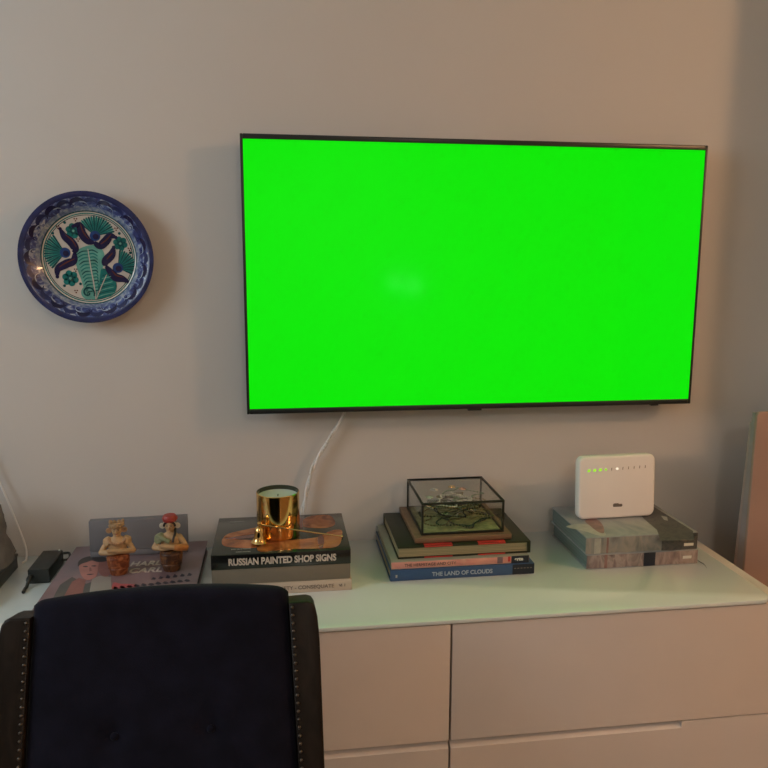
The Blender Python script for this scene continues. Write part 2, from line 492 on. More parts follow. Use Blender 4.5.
tag(cb.build('television_cable', None, None), 'white twisted cable hanging from under the television to the dresser', 'cable')

# thin white cable at the left
c2 = MB()
c2.tube(cat([(-1.26, -0.012, 1.36), (-1.18, -0.014, 1.14), (-1.133, -0.016, 1.005), (-1.108, -0.018, 0.925), (-1.0915, -0.018, 0.862), (-1.088, -0.03, 0.8352), (-1.089, -0.05, 0.8349)], 10, False), 0.0026, M['white_cable'], 8)
tag(c2.build('wall_cable', None, None), 'thin plain white cable slanting down the wall at the far left', 'cable')

# ------------------------------------------------------------------ painted plate on the wall
G = {}
G['rim'] = mat('plate_rim_blue', srgb(40, 47, 92), 0.25, var=0.3, scale=40, coat=0.15)
G['band'] = mat_blotch('plate_scroll_band', [(0.36, srgb(38, 44, 96)), (0.47, srgb(54, 68, 128)), (0.54, srgb(78, 98, 152)), (0.60, srgb(146, 158, 182)), (0.70, srgb(182, 188, 198))], 44, 0.32, 2.0, (1, 1, 1), 0.25)
G['band2'] = mat_blotch('plate_leaf_band', [(0.30, srgb(58, 70, 120)), (0.5, srgb(110, 128, 158)), (0.7, srgb(178, 184, 184))], 60, 0.32, 1.5, (1, 1, 1), 0.25)
G['white'] = mat('plate_white_glaze', srgb(196, 188, 178), 0.2, var=0.04, scale=30, coat=0.2)
G['teal'] = mat('plate_teal_glaze', srgb(22, 112, 108), 0.2, var=0.25, scale=60, coat=0.2)
G['teal2'] = mat('plate_deep_teal_glaze', srgb(12, 74, 78), 0.2, var=0.25, scale=60, coat=0.2)
G['mint'] = mat('plate_mint_glaze', srgb(96, 160, 148), 0.2, var=0.2, scale=60, coat=0.2)
G['navy'] = mat('plate_navy_glaze', srgb(26, 24, 66), 0.2, var=0.2, scale=60, coat=0.2)
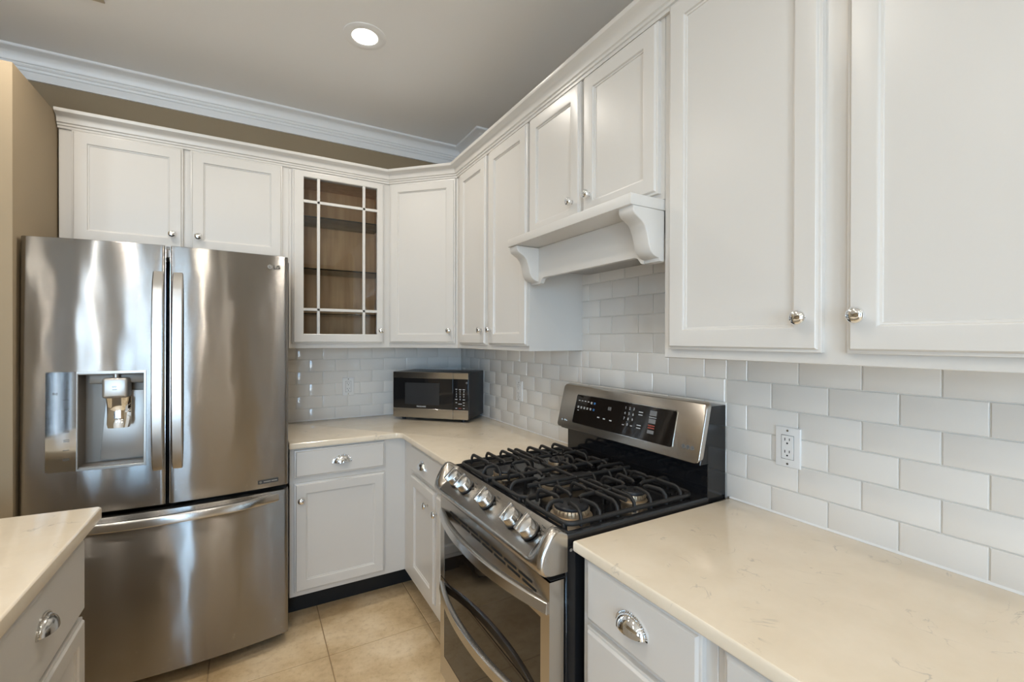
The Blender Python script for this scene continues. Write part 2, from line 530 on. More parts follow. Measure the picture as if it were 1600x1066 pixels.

REQUEST – Make an exact copy of the lines from the top of the material through the line with "tag(cb.build('television_cable', None, None), 'white", pictures excluded.

EXERCISE RESPONSE –
The Blender Python script for this scene continues. Write part 2, from line 492 on. More parts follow. Use Blender 4.5.
tag(cb.build('television_cable', None, None), 'white twisted cable hanging from under the television to the dresser', 'cable')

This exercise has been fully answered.